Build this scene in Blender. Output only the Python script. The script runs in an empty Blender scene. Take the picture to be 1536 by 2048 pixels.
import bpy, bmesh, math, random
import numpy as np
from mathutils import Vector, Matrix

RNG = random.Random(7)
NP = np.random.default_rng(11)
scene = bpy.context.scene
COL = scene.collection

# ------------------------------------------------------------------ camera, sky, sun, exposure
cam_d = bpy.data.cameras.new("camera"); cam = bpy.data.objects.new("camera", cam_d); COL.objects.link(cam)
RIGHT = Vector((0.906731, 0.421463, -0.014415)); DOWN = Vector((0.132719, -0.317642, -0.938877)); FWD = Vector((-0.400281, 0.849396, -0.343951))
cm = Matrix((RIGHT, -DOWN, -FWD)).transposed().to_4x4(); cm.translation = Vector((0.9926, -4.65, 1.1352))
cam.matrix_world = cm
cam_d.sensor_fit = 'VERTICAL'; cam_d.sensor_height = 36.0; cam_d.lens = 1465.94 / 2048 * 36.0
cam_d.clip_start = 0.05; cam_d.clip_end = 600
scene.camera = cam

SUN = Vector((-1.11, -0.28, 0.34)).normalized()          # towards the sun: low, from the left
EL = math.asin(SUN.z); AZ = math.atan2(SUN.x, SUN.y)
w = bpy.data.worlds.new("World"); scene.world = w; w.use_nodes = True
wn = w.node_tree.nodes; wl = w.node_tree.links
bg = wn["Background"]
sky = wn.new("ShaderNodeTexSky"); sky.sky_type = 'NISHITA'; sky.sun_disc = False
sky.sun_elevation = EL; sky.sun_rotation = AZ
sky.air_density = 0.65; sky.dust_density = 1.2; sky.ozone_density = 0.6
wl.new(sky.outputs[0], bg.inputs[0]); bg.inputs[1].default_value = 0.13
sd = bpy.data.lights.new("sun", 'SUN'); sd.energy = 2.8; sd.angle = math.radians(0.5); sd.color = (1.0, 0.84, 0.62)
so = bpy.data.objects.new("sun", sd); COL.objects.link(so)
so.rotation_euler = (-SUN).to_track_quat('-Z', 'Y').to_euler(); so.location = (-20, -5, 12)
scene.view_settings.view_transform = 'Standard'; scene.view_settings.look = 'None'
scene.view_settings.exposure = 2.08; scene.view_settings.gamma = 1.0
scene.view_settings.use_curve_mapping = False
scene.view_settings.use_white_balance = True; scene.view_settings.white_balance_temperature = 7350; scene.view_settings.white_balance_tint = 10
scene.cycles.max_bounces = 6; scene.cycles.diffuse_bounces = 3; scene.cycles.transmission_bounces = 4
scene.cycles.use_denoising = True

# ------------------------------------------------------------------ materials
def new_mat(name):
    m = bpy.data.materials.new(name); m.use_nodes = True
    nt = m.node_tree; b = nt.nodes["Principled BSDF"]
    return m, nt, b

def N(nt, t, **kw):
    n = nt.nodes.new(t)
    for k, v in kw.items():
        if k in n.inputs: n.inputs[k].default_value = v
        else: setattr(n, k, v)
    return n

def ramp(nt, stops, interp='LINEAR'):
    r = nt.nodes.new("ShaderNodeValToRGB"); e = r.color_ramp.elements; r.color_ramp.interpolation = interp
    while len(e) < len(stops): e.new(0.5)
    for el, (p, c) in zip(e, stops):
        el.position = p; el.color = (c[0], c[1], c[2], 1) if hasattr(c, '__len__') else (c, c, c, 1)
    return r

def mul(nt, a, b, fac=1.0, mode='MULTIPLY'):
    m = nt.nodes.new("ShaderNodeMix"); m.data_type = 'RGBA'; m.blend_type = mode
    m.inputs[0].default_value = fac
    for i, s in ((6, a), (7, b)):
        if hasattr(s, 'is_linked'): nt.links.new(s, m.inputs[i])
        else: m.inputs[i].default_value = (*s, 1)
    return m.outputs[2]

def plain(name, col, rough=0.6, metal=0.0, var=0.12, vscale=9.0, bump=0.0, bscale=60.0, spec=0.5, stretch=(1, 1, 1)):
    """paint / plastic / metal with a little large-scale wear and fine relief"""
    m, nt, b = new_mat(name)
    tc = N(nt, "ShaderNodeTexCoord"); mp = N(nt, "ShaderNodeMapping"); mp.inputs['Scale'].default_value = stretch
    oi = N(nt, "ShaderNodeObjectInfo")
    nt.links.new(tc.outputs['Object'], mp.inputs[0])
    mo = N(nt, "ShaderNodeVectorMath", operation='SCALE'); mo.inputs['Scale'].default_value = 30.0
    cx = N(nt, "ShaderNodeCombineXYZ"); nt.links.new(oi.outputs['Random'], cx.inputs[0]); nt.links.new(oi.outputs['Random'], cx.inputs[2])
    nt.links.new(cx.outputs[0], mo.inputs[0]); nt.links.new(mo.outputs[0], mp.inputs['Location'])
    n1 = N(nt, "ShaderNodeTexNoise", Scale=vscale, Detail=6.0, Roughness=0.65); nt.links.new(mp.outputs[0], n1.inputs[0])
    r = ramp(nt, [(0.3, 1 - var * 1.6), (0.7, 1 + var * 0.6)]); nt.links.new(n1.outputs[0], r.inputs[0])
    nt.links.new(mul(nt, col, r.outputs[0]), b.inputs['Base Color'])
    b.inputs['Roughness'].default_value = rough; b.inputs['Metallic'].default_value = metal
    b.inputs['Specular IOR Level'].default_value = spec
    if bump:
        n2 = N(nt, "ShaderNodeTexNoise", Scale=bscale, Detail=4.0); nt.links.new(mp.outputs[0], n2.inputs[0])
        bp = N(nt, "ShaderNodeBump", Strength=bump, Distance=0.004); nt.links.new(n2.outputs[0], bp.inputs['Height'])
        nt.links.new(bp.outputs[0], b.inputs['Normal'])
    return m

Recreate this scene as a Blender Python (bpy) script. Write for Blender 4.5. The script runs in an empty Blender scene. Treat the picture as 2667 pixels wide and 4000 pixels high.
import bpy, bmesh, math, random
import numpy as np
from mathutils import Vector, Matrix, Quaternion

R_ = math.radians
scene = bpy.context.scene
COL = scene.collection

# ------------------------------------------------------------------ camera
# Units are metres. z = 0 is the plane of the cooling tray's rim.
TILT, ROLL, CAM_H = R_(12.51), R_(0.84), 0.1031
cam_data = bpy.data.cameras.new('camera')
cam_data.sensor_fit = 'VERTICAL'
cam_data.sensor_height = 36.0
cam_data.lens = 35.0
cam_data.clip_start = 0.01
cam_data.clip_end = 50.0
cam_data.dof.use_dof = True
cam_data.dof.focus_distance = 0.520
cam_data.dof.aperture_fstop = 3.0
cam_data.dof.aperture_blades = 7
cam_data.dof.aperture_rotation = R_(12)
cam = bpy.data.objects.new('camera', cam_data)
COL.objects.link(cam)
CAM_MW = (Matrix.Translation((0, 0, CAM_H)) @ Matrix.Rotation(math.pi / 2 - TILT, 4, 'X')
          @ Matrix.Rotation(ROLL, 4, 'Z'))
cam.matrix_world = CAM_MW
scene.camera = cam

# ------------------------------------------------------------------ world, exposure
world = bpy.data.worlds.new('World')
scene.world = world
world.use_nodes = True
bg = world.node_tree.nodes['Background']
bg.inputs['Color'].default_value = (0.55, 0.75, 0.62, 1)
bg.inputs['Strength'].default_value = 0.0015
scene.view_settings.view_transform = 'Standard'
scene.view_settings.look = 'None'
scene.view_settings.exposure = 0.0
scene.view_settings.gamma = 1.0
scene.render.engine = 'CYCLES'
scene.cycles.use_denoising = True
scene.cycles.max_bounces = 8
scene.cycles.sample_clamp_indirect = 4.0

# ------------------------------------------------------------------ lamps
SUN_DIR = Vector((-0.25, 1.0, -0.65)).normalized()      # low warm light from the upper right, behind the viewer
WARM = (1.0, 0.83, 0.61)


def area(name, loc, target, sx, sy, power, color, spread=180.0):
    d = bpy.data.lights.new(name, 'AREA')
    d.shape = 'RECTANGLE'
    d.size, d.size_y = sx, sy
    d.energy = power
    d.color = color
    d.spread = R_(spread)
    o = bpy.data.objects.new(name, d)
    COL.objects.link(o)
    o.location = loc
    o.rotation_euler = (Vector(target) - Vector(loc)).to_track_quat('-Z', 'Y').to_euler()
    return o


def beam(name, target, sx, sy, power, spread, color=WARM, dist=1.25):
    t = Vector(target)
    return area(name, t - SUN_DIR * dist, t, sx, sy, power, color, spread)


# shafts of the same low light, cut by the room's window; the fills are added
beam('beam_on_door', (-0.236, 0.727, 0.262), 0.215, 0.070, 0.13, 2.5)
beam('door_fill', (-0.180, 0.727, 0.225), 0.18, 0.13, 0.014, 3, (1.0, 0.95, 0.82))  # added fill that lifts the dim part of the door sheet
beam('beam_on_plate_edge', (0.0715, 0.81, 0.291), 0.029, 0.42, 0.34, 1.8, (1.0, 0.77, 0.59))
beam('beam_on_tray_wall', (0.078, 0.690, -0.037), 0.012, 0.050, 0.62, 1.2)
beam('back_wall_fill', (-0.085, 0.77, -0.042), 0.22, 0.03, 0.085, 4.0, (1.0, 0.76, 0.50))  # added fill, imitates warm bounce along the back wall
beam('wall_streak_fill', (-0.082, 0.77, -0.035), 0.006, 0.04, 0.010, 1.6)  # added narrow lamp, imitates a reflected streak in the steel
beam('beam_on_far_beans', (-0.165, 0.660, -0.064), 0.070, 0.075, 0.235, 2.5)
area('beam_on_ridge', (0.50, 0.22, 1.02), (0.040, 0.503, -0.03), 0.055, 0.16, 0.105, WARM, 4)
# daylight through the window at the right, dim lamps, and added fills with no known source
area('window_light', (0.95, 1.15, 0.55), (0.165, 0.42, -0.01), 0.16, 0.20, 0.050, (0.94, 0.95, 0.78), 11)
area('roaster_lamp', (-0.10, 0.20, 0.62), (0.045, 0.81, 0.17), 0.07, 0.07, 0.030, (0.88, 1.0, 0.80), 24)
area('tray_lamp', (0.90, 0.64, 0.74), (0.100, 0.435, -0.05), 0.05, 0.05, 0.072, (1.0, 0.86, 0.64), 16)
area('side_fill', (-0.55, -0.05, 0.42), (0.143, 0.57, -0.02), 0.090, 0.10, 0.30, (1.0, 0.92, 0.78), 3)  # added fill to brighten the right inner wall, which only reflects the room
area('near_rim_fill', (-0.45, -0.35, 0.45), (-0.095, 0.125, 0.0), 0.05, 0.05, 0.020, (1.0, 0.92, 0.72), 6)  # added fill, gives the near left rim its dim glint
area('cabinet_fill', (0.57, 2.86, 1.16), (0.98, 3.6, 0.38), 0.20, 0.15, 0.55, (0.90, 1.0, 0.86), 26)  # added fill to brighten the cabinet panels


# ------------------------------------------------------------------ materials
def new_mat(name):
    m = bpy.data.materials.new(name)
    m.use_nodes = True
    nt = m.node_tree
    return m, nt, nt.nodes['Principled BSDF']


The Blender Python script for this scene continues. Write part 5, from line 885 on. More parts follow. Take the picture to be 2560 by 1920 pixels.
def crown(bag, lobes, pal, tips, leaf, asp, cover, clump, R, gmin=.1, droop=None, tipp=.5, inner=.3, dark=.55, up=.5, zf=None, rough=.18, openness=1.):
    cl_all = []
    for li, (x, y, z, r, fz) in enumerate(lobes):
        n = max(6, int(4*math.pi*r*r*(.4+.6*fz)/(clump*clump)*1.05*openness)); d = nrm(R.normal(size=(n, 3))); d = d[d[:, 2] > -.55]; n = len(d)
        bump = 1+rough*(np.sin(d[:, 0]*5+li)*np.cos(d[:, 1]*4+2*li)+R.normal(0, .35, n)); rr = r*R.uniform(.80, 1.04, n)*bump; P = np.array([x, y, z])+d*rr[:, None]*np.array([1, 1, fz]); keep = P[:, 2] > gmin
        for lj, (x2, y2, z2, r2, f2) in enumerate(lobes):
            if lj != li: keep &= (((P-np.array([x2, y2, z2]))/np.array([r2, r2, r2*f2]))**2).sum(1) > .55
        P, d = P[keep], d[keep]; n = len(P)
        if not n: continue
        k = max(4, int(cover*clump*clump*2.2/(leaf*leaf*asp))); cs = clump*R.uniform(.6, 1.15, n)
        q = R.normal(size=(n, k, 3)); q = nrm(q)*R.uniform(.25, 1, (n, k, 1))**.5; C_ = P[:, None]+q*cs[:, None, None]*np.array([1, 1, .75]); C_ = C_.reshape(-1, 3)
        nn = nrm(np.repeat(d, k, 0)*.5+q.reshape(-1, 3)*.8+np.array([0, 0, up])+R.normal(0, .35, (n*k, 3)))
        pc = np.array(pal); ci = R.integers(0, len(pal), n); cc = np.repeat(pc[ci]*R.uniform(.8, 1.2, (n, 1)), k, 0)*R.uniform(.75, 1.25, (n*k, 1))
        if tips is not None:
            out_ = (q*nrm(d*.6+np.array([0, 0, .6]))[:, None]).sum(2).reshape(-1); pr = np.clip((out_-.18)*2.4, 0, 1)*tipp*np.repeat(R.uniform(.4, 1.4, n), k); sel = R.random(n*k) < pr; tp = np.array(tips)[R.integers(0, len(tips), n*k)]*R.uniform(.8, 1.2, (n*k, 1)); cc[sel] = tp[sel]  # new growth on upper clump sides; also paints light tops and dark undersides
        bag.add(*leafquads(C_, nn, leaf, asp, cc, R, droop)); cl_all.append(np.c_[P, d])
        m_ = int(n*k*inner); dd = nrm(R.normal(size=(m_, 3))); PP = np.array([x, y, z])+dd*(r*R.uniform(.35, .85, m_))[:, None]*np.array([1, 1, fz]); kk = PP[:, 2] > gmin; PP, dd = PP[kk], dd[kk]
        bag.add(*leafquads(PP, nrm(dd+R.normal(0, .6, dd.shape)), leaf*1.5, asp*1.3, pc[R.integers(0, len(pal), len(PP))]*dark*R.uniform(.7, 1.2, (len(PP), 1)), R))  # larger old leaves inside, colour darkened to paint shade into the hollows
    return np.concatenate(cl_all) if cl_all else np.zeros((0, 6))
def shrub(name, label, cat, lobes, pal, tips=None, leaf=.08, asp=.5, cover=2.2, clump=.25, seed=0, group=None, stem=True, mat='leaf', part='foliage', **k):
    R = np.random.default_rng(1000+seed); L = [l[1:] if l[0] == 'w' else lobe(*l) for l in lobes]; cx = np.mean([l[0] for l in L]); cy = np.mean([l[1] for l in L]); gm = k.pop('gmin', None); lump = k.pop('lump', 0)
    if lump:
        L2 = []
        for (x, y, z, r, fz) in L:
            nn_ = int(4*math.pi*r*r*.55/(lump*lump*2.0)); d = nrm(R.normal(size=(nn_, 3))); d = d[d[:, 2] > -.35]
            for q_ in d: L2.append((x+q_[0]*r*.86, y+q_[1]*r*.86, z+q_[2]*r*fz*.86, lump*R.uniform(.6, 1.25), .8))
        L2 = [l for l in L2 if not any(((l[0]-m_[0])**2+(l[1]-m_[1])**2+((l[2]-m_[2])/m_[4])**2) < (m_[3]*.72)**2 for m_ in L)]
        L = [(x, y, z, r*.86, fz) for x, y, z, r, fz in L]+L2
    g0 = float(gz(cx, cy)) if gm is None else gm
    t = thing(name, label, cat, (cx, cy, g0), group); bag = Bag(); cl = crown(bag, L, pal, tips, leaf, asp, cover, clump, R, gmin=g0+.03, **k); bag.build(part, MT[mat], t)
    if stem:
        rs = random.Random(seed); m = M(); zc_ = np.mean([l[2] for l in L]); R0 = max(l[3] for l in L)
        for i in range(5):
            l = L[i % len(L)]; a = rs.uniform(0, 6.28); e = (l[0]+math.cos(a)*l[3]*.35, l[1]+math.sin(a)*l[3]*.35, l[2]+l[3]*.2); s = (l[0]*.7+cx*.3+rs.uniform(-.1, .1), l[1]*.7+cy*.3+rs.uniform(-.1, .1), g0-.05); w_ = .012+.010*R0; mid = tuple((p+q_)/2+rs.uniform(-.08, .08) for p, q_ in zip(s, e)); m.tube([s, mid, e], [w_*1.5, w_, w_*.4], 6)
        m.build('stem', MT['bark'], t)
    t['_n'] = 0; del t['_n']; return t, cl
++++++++
## STATED PROBLEM:
Reproduce nothing but the lines from the line containing "(len(PP), 1)), R))" to the last line of the data, each exactly as written.

## TASK RESPONSE:
        bag.add(*leafquads(PP, nrm(dd+R.normal(0, .6, dd.shape)), leaf*1.5, asp*1.3, pc[R.integers(0, len(pal), len(PP))]*dark*R.uniform(.7, 1.2, (len(PP), 1)), R))  # larger old leaves inside, colour darkened to paint shade into the hollows
    return np.concatenate(cl_all) if cl_all else np.zeros((0, 6))
def shrub(name, label, cat, lobes, pal, tips=None, leaf=.08, asp=.5, cover=2.2, clump=.25, seed=0, group=None, stem=True, mat='leaf', part='foliage', **k):
    R = np.random.default_rng(1000+seed); L = [l[1:] if l[0] == 'w' else lobe(*l) for l in lobes]; cx = np.mean([l[0] for l in L]); cy = np.mean([l[1] for l in L]); gm = k.pop('gmin', None); lump = k.pop('lump', 0)
    if lump:
        L2 = []
        for (x, y, z, r, fz) in L:
            nn_ = int(4*math.pi*r*r*.55/(lump*lump*2.0)); d = nrm(R.normal(size=(nn_, 3))); d = d[d[:, 2] > -.35]
            for q_ in d: L2.append((x+q_[0]*r*.86, y+q_[1]*r*.86, z+q_[2]*r*fz*.86, lump*R.uniform(.6, 1.25), .8))
        L2 = [l for l in L2 if not any(((l[0]-m_[0])**2+(l[1]-m_[1])**2+((l[2]-m_[2])/m_[4])**2) < (m_[3]*.72)**2 for m_ in L)]
        L = [(x, y, z, r*.86, fz) for x, y, z, r, fz in L]+L2
    g0 = float(gz(cx, cy)) if gm is None else gm
    t = thing(name, label, cat, (cx, cy, g0), group); bag = Bag(); cl = crown(bag, L, pal, tips, leaf, asp, cover, clump, R, gmin=g0+.03, **k); bag.build(part, MT[mat], t)
    if stem:
        rs = random.Random(seed); m = M(); zc_ = np.mean([l[2] for l in L]); R0 = max(l[3] for l in L)
        for i in range(5):
            l = L[i % len(L)]; a = rs.uniform(0, 6.28); e = (l[0]+math.cos(a)*l[3]*.35, l[1]+math.sin(a)*l[3]*.35, l[2]+l[3]*.2); s = (l[0]*.7+cx*.3+rs.uniform(-.1, .1), l[1]*.7+cy*.3+rs.uniform(-.1, .1), g0-.05); w_ = .012+.010*R0; mid = tuple((p+q_)/2+rs.uniform(-.08, .08) for p, q_ in zip(s, e)); m.tube([s, mid, e], [w_*1.5, w_, w_*.4], 6)
        m.build('stem', MT['bark'], t)
    t['_n'] = 0; del t['_n']; return t, cl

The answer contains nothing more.